* Data lines
┄┄┄┄┄┄

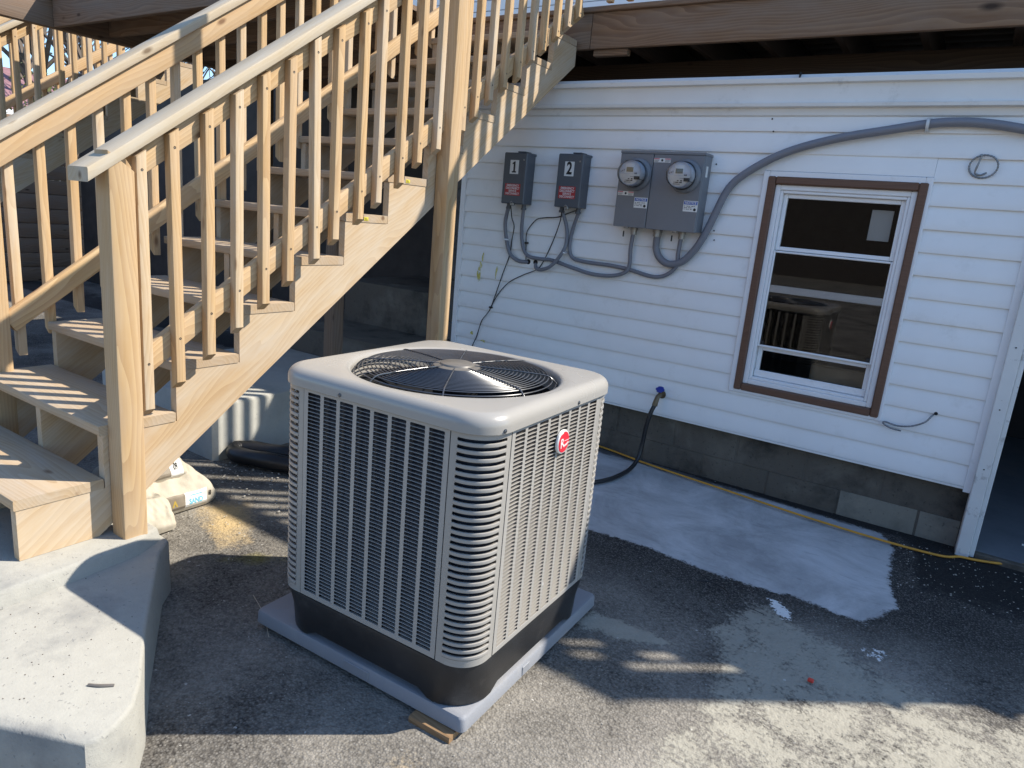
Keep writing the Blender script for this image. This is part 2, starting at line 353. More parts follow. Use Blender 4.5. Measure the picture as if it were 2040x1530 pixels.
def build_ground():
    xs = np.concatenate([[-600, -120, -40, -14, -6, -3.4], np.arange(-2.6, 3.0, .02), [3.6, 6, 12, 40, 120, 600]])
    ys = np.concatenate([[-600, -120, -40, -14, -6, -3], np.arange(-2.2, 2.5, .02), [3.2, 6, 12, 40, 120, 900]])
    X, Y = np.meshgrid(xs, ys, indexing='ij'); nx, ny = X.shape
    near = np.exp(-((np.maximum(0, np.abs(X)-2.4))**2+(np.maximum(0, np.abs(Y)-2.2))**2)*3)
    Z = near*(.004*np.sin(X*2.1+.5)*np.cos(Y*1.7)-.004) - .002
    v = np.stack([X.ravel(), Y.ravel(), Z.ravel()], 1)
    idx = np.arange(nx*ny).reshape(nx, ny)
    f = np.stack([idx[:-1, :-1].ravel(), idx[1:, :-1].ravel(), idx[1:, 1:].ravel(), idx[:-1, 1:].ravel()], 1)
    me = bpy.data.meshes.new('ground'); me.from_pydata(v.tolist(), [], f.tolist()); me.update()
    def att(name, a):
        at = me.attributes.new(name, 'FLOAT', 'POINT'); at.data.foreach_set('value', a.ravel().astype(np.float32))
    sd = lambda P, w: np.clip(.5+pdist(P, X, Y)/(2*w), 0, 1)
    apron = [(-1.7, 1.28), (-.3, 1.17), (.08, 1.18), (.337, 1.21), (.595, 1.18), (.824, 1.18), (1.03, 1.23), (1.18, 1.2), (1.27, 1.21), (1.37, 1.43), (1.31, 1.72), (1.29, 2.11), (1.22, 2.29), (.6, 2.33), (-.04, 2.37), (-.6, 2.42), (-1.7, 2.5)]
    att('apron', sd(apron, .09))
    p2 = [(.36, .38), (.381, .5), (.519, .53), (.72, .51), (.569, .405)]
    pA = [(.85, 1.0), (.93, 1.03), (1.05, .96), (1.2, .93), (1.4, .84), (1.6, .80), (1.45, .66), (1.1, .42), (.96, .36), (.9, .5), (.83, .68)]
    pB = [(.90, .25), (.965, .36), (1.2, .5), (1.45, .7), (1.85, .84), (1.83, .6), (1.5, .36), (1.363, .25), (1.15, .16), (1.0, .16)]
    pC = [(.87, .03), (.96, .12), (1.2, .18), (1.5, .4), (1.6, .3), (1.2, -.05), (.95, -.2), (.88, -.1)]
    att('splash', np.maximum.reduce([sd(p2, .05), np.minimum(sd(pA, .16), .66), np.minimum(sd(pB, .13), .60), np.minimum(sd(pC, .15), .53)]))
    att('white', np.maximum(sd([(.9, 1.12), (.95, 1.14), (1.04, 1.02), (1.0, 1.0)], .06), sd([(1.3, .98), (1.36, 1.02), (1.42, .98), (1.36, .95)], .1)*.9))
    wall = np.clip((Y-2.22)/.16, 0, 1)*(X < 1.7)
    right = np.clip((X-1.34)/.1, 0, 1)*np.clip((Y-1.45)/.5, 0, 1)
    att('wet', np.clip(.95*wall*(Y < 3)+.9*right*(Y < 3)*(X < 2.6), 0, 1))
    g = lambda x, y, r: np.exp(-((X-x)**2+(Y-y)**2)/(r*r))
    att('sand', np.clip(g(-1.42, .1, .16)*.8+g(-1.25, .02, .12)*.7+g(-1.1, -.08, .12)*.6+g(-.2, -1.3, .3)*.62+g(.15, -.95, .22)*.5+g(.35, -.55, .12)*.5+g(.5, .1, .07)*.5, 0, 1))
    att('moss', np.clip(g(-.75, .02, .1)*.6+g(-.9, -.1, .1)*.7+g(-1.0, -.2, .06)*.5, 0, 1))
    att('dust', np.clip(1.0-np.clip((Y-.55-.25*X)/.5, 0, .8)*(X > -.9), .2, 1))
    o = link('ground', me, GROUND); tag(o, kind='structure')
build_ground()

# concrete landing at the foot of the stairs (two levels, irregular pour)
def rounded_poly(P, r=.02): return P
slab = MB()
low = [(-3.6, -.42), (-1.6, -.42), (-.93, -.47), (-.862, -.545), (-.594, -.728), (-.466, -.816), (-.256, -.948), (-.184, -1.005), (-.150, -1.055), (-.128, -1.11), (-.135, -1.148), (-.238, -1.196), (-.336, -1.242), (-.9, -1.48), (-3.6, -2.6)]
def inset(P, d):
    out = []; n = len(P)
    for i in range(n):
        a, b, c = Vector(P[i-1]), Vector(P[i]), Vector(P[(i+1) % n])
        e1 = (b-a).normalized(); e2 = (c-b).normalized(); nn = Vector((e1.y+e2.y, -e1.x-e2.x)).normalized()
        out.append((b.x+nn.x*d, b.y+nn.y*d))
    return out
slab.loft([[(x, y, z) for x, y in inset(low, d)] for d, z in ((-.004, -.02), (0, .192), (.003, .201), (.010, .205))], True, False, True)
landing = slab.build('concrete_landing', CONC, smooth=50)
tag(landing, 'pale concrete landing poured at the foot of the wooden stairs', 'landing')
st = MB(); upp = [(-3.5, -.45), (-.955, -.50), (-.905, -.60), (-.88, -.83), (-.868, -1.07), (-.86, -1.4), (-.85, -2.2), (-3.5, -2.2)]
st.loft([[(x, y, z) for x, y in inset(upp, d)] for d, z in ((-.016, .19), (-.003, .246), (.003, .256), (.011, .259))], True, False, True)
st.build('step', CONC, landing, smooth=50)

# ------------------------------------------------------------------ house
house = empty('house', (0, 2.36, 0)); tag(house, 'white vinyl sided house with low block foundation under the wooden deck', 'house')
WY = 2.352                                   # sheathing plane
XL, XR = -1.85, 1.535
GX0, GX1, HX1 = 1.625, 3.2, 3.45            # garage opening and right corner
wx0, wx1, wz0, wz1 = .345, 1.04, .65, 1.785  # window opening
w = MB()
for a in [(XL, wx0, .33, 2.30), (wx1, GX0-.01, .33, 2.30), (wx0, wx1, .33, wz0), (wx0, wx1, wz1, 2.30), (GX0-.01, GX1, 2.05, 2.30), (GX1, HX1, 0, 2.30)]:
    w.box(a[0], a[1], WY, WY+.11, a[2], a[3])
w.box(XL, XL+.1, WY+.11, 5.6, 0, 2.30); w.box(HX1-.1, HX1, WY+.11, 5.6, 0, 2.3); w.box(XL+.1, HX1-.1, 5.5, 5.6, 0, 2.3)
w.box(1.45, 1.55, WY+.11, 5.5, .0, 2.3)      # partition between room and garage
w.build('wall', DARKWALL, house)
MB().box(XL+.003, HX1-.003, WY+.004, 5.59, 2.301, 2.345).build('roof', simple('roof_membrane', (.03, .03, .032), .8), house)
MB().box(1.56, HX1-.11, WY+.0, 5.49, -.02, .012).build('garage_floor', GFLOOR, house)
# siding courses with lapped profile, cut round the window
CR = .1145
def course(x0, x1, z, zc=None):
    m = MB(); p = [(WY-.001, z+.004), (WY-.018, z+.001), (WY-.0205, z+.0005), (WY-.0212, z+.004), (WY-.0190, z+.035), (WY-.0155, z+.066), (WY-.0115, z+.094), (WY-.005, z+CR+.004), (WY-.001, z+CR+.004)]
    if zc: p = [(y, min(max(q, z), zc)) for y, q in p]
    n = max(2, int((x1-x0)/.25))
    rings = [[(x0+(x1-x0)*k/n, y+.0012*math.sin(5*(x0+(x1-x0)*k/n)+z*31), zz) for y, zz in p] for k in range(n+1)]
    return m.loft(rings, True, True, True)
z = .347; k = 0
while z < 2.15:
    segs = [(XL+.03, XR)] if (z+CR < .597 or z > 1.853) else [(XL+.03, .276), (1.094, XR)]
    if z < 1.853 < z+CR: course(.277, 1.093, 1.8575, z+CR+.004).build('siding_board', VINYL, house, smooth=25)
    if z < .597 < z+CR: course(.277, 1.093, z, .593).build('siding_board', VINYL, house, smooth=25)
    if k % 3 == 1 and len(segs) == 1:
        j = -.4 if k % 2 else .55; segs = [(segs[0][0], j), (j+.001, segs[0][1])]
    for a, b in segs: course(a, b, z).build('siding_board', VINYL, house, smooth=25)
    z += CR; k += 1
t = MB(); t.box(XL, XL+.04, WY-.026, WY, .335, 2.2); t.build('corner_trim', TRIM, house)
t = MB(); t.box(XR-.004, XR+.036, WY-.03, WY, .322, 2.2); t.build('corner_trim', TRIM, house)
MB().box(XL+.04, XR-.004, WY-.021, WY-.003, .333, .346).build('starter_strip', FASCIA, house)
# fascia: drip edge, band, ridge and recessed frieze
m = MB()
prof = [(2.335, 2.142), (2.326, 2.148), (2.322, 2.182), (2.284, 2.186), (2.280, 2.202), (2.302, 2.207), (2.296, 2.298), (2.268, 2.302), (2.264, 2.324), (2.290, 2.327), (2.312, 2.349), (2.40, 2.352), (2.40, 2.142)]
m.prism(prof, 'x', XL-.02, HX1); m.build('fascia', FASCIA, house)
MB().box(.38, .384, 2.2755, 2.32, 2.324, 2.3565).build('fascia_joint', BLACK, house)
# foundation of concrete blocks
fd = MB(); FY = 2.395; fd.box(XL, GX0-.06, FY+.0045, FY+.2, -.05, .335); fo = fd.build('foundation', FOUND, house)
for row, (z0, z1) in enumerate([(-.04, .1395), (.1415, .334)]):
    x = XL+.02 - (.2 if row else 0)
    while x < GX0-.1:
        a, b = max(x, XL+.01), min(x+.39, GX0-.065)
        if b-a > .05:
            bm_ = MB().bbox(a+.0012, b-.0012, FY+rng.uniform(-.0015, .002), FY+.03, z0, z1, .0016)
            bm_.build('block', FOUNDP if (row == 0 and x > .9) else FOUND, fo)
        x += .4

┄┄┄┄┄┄

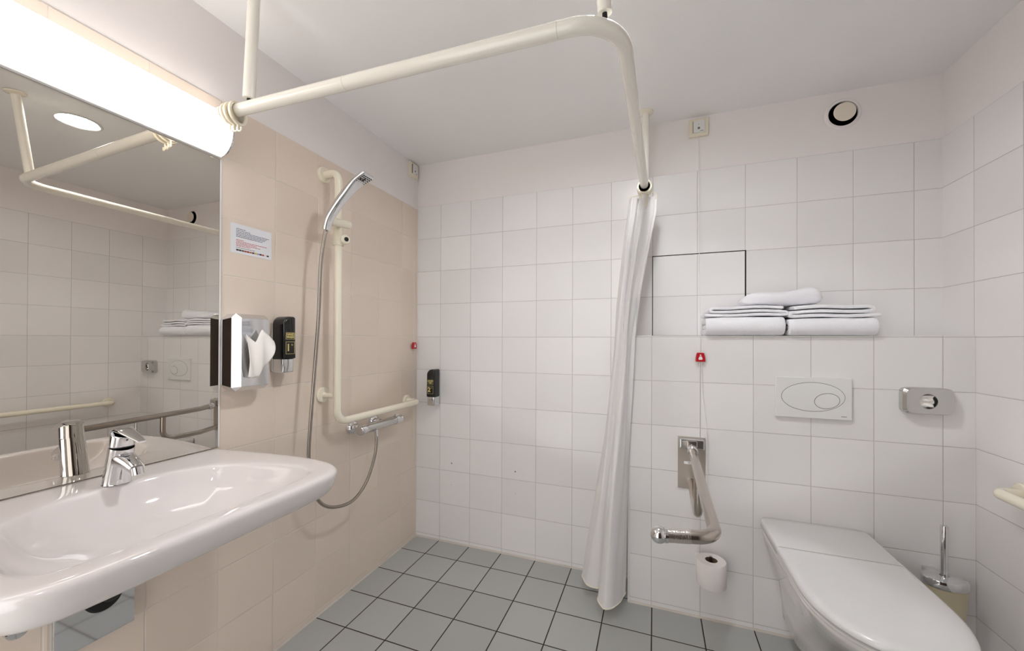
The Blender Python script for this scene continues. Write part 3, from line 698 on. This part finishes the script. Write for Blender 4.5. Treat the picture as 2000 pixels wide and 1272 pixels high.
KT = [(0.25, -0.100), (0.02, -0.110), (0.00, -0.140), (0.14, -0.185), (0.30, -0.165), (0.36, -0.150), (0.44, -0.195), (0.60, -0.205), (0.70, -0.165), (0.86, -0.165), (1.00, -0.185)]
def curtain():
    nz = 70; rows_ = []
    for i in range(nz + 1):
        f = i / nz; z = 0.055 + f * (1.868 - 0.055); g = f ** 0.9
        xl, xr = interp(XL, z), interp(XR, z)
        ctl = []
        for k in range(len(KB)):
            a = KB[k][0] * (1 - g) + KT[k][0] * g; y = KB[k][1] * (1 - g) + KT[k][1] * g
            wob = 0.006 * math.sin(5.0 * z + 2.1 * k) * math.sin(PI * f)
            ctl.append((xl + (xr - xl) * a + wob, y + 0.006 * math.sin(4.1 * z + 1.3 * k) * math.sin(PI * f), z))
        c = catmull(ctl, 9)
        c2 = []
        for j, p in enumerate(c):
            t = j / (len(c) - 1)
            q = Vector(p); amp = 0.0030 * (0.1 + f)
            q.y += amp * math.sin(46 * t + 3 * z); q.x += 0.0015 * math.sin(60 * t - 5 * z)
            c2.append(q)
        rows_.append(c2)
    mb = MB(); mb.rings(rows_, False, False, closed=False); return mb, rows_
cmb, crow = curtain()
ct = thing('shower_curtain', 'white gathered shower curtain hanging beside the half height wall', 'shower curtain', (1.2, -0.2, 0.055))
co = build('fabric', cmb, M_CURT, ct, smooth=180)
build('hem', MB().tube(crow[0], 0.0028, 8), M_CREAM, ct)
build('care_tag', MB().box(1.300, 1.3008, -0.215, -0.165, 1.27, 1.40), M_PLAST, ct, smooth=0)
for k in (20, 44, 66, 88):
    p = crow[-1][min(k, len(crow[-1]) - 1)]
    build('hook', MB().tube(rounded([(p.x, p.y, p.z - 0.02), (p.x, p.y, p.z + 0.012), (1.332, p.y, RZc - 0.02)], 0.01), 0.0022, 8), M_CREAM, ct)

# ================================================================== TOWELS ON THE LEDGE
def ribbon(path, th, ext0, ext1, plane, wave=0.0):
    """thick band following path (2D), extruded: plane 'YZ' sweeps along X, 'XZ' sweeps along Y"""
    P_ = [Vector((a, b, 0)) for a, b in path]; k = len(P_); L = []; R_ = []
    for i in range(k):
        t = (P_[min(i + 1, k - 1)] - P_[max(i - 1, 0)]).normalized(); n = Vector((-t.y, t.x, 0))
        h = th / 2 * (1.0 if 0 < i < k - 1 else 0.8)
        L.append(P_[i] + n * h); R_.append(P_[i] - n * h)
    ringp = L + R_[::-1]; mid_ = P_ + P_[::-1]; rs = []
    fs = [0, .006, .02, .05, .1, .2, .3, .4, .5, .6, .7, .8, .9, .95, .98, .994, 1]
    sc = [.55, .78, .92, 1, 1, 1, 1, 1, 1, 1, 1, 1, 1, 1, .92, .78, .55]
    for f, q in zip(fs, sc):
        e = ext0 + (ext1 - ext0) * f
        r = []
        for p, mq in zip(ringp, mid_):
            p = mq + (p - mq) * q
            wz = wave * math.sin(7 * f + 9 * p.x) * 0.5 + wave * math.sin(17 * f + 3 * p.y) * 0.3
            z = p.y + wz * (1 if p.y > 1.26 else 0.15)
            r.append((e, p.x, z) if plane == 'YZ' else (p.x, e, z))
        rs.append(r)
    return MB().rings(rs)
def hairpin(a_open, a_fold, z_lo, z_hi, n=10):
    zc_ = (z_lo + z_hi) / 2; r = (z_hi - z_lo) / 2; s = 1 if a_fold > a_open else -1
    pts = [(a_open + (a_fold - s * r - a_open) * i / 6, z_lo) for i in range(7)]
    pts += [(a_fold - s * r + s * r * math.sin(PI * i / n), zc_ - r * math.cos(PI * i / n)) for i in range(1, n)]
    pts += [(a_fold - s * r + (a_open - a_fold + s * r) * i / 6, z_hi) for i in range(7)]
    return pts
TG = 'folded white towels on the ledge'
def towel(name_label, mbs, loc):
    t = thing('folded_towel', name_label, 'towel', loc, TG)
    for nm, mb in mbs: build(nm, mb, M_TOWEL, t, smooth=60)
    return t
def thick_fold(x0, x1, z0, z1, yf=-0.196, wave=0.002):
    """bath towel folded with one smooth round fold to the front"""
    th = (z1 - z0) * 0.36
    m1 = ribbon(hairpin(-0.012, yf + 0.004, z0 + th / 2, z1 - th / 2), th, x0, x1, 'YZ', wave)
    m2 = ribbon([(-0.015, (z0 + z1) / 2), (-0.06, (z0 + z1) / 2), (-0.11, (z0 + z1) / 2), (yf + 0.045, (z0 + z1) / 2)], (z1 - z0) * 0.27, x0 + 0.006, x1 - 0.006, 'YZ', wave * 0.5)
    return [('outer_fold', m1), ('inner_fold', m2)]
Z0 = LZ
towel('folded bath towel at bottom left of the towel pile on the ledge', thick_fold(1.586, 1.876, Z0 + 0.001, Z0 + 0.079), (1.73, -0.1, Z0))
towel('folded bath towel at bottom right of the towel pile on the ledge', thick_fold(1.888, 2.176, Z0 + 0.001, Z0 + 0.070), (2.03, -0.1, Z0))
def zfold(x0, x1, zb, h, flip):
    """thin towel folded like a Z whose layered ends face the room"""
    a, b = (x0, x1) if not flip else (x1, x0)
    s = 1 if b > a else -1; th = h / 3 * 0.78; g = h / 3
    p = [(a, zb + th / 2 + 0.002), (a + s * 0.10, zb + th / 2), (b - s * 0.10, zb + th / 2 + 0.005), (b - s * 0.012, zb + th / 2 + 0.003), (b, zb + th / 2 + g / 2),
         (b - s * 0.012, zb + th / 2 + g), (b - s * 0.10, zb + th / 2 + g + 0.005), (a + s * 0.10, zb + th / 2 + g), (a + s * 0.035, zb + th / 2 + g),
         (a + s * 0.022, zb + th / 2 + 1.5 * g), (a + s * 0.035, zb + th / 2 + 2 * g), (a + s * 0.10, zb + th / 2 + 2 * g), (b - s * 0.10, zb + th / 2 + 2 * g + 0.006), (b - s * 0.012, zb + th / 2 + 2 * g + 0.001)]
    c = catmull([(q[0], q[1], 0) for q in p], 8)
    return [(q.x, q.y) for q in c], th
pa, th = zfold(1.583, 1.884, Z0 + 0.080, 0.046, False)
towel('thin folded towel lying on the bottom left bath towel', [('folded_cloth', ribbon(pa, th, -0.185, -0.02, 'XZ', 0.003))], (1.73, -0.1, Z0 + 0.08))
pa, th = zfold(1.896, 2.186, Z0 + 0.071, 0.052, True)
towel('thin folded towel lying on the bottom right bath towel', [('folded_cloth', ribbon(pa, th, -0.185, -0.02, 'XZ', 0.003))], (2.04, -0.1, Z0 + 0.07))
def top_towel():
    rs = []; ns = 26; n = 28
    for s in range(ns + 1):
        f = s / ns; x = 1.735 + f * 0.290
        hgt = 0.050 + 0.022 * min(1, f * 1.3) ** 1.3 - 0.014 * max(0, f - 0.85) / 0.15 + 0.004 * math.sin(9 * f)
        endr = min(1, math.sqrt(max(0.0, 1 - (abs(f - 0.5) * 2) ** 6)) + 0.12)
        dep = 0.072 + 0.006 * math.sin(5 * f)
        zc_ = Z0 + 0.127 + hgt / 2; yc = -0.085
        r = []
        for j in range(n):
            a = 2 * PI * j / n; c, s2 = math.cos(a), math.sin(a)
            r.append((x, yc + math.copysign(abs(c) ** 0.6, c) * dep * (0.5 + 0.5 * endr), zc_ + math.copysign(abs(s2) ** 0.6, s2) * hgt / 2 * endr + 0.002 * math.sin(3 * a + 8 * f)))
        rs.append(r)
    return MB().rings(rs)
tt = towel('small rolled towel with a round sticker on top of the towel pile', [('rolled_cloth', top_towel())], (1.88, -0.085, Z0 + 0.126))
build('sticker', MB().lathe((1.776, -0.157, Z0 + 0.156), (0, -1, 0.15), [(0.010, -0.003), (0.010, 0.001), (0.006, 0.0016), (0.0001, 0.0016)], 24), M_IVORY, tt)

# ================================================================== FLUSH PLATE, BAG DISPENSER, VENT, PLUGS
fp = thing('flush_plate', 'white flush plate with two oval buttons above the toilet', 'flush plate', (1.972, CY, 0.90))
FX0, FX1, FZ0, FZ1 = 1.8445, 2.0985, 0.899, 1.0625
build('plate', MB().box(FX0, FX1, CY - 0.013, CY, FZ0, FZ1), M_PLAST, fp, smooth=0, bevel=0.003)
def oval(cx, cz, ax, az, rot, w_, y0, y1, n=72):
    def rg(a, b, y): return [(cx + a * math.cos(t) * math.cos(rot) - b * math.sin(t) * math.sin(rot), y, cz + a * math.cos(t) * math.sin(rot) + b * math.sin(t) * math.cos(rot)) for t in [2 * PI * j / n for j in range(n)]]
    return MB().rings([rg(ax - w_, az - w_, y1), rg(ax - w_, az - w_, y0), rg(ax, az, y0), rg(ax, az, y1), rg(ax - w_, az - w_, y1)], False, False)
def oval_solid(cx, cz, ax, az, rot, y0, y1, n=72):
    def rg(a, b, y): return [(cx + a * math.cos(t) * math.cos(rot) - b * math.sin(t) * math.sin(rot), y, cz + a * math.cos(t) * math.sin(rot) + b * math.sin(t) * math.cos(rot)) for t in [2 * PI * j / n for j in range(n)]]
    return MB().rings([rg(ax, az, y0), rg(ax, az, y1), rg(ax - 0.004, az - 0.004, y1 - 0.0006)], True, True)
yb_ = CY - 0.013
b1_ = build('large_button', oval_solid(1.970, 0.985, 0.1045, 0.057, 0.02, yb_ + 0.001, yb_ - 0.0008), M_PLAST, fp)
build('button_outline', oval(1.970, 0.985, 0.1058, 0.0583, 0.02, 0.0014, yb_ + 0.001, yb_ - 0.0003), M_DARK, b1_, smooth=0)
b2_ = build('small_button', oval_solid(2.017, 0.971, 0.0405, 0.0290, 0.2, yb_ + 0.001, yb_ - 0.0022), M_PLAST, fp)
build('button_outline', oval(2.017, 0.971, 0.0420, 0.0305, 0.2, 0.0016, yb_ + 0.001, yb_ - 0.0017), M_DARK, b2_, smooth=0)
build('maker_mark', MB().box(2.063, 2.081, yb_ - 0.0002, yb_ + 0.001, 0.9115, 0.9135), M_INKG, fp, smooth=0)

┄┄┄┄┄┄

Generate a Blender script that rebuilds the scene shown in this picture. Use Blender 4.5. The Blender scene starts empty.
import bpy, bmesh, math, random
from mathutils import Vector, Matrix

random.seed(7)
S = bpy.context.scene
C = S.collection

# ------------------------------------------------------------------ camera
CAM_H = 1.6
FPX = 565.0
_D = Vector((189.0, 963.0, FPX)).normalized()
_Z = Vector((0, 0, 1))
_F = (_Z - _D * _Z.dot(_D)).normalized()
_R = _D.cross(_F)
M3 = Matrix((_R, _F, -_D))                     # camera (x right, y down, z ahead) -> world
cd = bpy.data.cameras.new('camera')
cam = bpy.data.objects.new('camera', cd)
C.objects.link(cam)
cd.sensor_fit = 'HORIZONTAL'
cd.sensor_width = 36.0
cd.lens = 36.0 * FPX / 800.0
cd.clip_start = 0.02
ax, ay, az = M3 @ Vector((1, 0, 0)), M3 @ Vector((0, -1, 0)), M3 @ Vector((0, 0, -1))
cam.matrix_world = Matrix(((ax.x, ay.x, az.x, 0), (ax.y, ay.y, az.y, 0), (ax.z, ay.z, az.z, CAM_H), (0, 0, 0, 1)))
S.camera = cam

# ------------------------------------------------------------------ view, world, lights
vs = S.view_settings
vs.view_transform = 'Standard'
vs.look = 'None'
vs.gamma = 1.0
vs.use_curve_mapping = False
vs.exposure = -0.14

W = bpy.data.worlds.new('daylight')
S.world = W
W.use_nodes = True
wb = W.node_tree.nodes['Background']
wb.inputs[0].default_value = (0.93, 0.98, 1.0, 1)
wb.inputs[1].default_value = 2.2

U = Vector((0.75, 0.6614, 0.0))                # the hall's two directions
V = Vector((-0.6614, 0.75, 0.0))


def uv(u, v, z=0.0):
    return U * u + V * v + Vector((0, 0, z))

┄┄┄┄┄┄

Search the data above for lines holding "pixels" and copy each of them.

Keep writing the Blender script for this image. This is part 2, starting at line 353. More parts follow. Use Blender 4.5. Measure the picture as if it were 2040x1530 pixels.
The Blender Python script for this scene continues. Write part 3, from line 698 on. This part finishes the script. Write for Blender 4.5. Treat the picture as 2000 pixels wide and 1272 pixels high.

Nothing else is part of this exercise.